Worried About Privacy for Your Selfies? These Tools Can Help Spoof Facial Recognition AI

Science

Ever wondered what happens to a selfie you upload on a social media site? Activists and researchers have long warned about data privacy and said that photographs uploaded on the Internet may be used to train artificial intelligence (AI) powered facial recognition tools. These AI-enabled tools (such as Clearview, AWS Rekognition, Microsoft Azure, and Face++) could in turn be used by governments or other institutions to track people and even draw conclusions such as the subject’s religious or political preferences. Researchers have come up with ways to dupe or spoof these AI tools from being able to recognise or even detect a selfie, using adversarial attacks – or a way to alter input data that causes a deep-learning model to make mistakes.

Two of these methods were presented last week at the International Conference of Learning Representations (ICLR), a leading AI conference that was held virtually. According to a report by MIT Technology Review, most of these new tools to dupe facial recognition software make tiny changes to an image that are not visible to the human eye but can confuse an AI, forcing the software to make a mistake in clearly identifying the person or the object in the image, or, even stopping it from realising the image is a selfie.
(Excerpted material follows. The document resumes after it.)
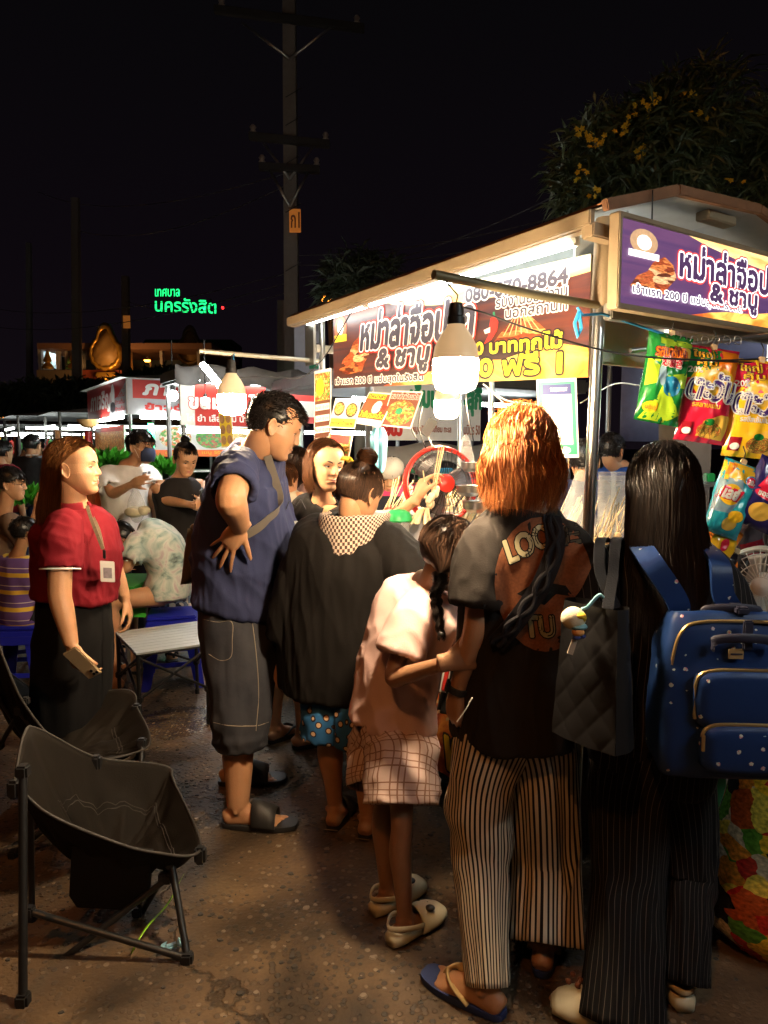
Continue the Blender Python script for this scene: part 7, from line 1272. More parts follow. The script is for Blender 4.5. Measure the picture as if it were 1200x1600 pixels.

Emily Wenger, from the University of Chicago, has developed one of these ‘image cloaking’ tools, called Fawkes, with her colleagues. The other, called LowKey, is developed by Valeriia Cherepanova and her colleagues at the University of Maryland.

Fawkes adds pixel-level disturbances to the images that stop facial recognition systems from identifying the persons in them but it leaves the image unchanged to humans. In an experiment with a small data set of 50 images, Fawkes was found to be 100 percent effective against commercial facial recognition systems. Fawkes can be downloaded for Windows and Mac, and its method was detailed in a paper titled ‘Protecting Personal Privacy Against Unauthorized Deep Learning Models’.

However, the authors note Fawkes can’t mislead existing systems that have already trained on your unprotected images. LowKey, which expands on Wenger’s system by minutely altering images to an extent that they can fool pretrained commercial AI models, preventing it from recognising the person in the image. LowKey, detailed in a paper titled ‘Leveraging Adversarial Attacks to Protect Social Media Users From Facial Recognition’, is available for use online.

Yet another method, detailed in a paper titled ‘Unlearnable Examples: Making Personal Data Unexploitable’ by Daniel Ma and other researchers at the Deakin University in Australia, takes such ‘data poisoning’ one step further, introducing changes to images that force an AI model to discard it during training, preventing evaluation post training.

Wenger notes that Fawkes was briefly unable to trick Microsoft Azure, saying, “It suddenly somehow became robust to cloaked images that we had generated… We don’t know what happened.” She said it was now a race against the AI, with Fawkes later updated to be able to spoof Azure again. “This is another cat-and-mouse arms race,” she added.

The report also quoted Wenger saying that while regulation against such AI tools will help maintain privacy, there will always be a “disconnect” between what is legally acceptable and what people want, and that spoofing methods like Fawkes can help “fill that gap”. She says her motivation to develop this tool was simple: to give people “some power” that they didn’t already have.